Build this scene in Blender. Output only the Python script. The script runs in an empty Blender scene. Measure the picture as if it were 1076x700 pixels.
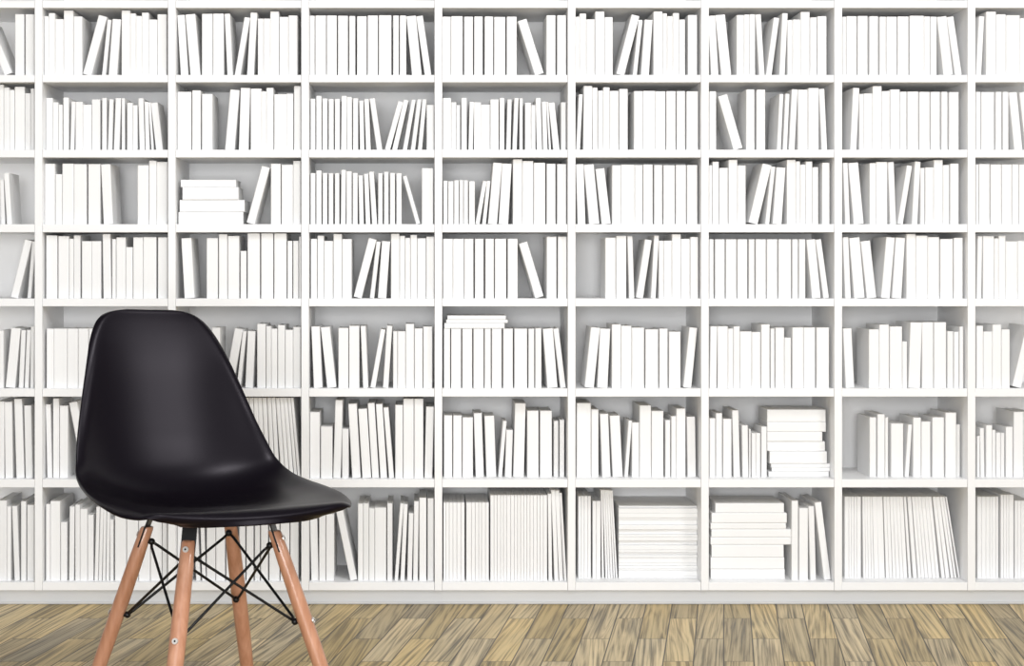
import bpy, bmesh, math, random
from mathutils import Vector, Matrix
random.seed(4)
C = bpy.context.scene.collection
# ------------------------------------------------------------------ view geometry
S1 = 0.0026            # metres per photo pixel on the bookcase front (plane y = 0)
FPX = 1615.0           # focal length in pixels of the 1076 px wide frame
D = 4.2                # camera to bookcase front
VX, VY = 447.0, 280.0  # principal point
CAMX = (VX - 538) * S1
CAMZ = (636 - VY) * S1
def wx(px, y=0.0): return CAMX + (px - VX) * S1 * (1 + y / D)
def wz(py, y=0.0): return CAMZ - (py - VY) * S1 * (1 + y / D)

# ------------------------------------------------------------------ helpers
def link(name, me, mat=None, parent=None):
    o = bpy.data.objects.new(name, me); C.objects.link(o)
    if mat:
        for m in (mat if isinstance(mat, (list, tuple)) else [mat]): me.materials.append(m)
    if parent: o.parent = parent
    return o
def from_bm(name, bm, mat=None, parent=None, smooth=False):
    me = bpy.data.meshes.new(name); bmesh.ops.recalc_face_normals(bm, faces=bm.faces)
    bm.to_mesh(me); bm.free()
    if smooth:
        for p in me.polygons: p.use_smooth = True
    return link(name, me, mat, parent)
def add_box(bm, x0, x1, y0, y1, z0, z1, bev=0.0):
    r = bmesh.ops.create_cube(bm, size=1.0)
    bmesh.ops.scale(bm, vec=(x1-x0, y1-y0, z1-z0), verts=r['verts'])
    bmesh.ops.translate(bm, vec=((x0+x1)/2, (y0+y1)/2, (z0+z1)/2), verts=r['verts'])
    if bev:
        es = list({e for v in r['verts'] for e in v.link_edges})
        bmesh.ops.bevel(bm, geom=es, offset=bev, segments=2, affect='EDGES', profile=0.5)
def add_tube(bm, pts, radii, n=12, cap=True):
    rings = []
    for i, p in enumerate(pts):
        a = pts[max(i-1, 0)]; b = pts[min(i+1, len(pts)-1)]
        d = (b - a).normalized()
        ref = Vector((0, 0, 1)) if abs(d.z) < .9 else Vector((0, 1, 0))
        u = d.cross(ref).normalized(); v = d.cross(u).normalized()
        rings.append([bm.verts.new(p + (u*math.cos(2*math.pi*k/n) + v*math.sin(2*math.pi*k/n))*radii[i]) for k in range(n)])
    for i in range(len(rings)-1):
        for k in range(n):
            bm.faces.new((rings[i][k], rings[i][(k+1) % n], rings[i+1][(k+1) % n], rings[i+1][k]))
    if cap:
        bm.faces.new(rings[0]); bm.faces.new(rings[-1][::-1])
def tag(o, label=None, cat=None, group=None, kind=None):
    if label: o['label'] = label
    if cat: o['category'] = cat
    if group: o['group'] = group
    if kind: o['kind'] = kind
    return o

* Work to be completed
Every line of the data should be copied as it stands, without the images.

* Written response
Build this scene in Blender. Output only the Python script. The script runs in an empty Blender scene. Measure the picture as if it were 1076x700 pixels.
import bpy, bmesh, math, random
from mathutils import Vector, Matrix
random.seed(4)
C = bpy.context.scene.collection
# ------------------------------------------------------------------ view geometry
S1 = 0.0026            # metres per photo pixel on the bookcase front (plane y = 0)
FPX = 1615.0           # focal length in pixels of the 1076 px wide frame
D = 4.2                # camera to bookcase front
VX, VY = 447.0, 280.0  # principal point
CAMX = (VX - 538) * S1
CAMZ = (636 - VY) * S1
def wx(px, y=0.0): return CAMX + (px - VX) * S1 * (1 + y / D)
def wz(py, y=0.0): return CAMZ - (py - VY) * S1 * (1 + y / D)

# ------------------------------------------------------------------ helpers
def link(name, me, mat=None, parent=None):
    o = bpy.data.objects.new(name, me); C.objects.link(o)
    if mat:
        for m in (mat if isinstance(mat, (list, tuple)) else [mat]): me.materials.append(m)
    if parent: o.parent = parent
    return o
def from_bm(name, bm, mat=None, parent=None, smooth=False):
    me = bpy.data.meshes.new(name); bmesh.ops.recalc_face_normals(bm, faces=bm.faces)
    bm.to_mesh(me); bm.free()
    if smooth:
        for p in me.polygons: p.use_smooth = True
    return link(name, me, mat, parent)
def add_box(bm, x0, x1, y0, y1, z0, z1, bev=0.0):
    r = bmesh.ops.create_cube(bm, size=1.0)
    bmesh.ops.scale(bm, vec=(x1-x0, y1-y0, z1-z0), verts=r['verts'])
    bmesh.ops.translate(bm, vec=((x0+x1)/2, (y0+y1)/2, (z0+z1)/2), verts=r['verts'])
    if bev:
        es = list({e for v in r['verts'] for e in v.link_edges})
        bmesh.ops.bevel(bm, geom=es, offset=bev, segments=2, affect='EDGES', profile=0.5)
def add_tube(bm, pts, radii, n=12, cap=True):
    rings = []
    for i, p in enumerate(pts):
        a = pts[max(i-1, 0)]; b = pts[min(i+1, len(pts)-1)]
        d = (b - a).normalized()
        ref = Vector((0, 0, 1)) if abs(d.z) < .9 else Vector((0, 1, 0))
        u = d.cross(ref).normalized(); v = d.cross(u).normalized()
        rings.append([bm.verts.new(p + (u*math.cos(2*math.pi*k/n) + v*math.sin(2*math.pi*k/n))*radii[i]) for k in range(n)])
    for i in range(len(rings)-1):
        for k in range(n):
            bm.faces.new((rings[i][k], rings[i][(k+1) % n], rings[i+1][(k+1) % n], rings[i+1][k]))
    if cap:
        bm.faces.new(rings[0]); bm.faces.new(rings[-1][::-1])
def tag(o, label=None, cat=None, group=None, kind=None):
    if label: o['label'] = label
    if cat: o['category'] = cat
    if group: o['group'] = group
    if kind: o['kind'] = kind
    return o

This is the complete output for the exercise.